We all have our dreams. Some of us, however, may wonder, why they hardly ever come true.
Some time ago, a friend of mine told me that his brother had been yearning for a partner for a long time and actually tended to fall in love occasionally. However, each time he was about to take the second step and get more deeply involved with his new partner, their relationship fell apart. Each time, my friend’s brother suffered from the experience but at the same time accepted it as inevitable.
Habitual recurrences such as this are like echoes that strengthen our identity. The good thing about them is that they help us understand who we are – even though this realization of our identity is sometimes a very painful process. We tend to wish a lot – and do so with great gusto. However, as soon as our wishes oblige us to change our behavior, we often become reluctant to fulfill them. Our identity just loves it when we stick to our old, ingrained patterns.
In his new book "Überlisten Sie Ihr Beuteschema", relationship counsellor Stefan Woinoff points out that even today women are often still trapped in concepts of the Stone Age when it comes to choosing a partner for life: tall, strong, and rich, is what most women want the man of their dreams to be.
The solution offered, which may be interesting to men as well, consists therefore in trying to uncover one’s innermost motivations in order to develop deliberately and systematically different patterns of behavior. The greatest challenge for both men and women, however, is that in order to do so, they have to accept change.
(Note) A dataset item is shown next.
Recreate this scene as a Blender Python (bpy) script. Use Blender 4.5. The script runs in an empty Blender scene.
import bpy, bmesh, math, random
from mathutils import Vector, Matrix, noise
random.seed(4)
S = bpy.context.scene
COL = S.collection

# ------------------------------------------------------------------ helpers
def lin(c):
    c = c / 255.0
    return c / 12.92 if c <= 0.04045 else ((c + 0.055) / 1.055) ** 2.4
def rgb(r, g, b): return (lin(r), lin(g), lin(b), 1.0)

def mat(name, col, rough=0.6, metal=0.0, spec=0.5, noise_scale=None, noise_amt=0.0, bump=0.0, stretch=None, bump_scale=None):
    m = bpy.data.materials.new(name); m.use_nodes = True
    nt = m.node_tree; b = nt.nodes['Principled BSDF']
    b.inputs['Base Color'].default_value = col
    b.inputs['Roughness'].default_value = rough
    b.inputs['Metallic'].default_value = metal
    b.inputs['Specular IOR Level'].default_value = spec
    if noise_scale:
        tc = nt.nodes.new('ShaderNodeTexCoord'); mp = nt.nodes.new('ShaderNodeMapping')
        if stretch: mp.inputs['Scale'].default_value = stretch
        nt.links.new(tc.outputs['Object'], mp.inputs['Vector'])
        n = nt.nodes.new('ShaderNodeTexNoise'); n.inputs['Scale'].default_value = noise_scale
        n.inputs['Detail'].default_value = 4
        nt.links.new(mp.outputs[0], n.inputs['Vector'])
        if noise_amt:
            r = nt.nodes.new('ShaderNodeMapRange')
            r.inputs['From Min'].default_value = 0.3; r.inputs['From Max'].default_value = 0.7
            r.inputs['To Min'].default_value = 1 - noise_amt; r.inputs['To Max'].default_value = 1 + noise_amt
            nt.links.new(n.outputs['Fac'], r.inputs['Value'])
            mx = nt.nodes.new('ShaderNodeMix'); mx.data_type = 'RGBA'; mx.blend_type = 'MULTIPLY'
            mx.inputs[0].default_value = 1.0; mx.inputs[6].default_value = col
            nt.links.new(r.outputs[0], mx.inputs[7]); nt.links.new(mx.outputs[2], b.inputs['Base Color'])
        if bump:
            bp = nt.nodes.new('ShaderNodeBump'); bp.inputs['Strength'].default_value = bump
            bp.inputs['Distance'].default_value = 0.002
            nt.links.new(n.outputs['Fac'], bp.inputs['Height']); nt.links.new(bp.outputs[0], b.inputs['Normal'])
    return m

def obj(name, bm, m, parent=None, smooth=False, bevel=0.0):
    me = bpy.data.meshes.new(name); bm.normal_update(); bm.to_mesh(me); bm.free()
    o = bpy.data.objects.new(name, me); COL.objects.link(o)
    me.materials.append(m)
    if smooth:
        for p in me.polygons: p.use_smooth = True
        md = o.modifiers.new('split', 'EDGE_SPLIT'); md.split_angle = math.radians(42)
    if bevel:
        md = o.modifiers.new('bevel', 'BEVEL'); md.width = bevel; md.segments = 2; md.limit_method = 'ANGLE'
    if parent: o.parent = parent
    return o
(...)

We may discover new paths to our identity if we consciously behave differently once in a while. At first, little steps will do until we recognize that it is good for us to take safe risks and are ready to advance more quickly. Let’s assume, for example, that she is almost 5 foot 9 and looking for a man who is at least 6 foot tall. In order to change her pattern, she now intentionally invites men into her circle who are only between 5 foot 4 and 5 foot 7. Most likely, she’ll learn something new in the process and, consequently, change her experience as well as her behavior a bit, even though she may have originally been fixated on something slightly different. The world holds countless surprises for us, if we are willing to leave our old patterns behind.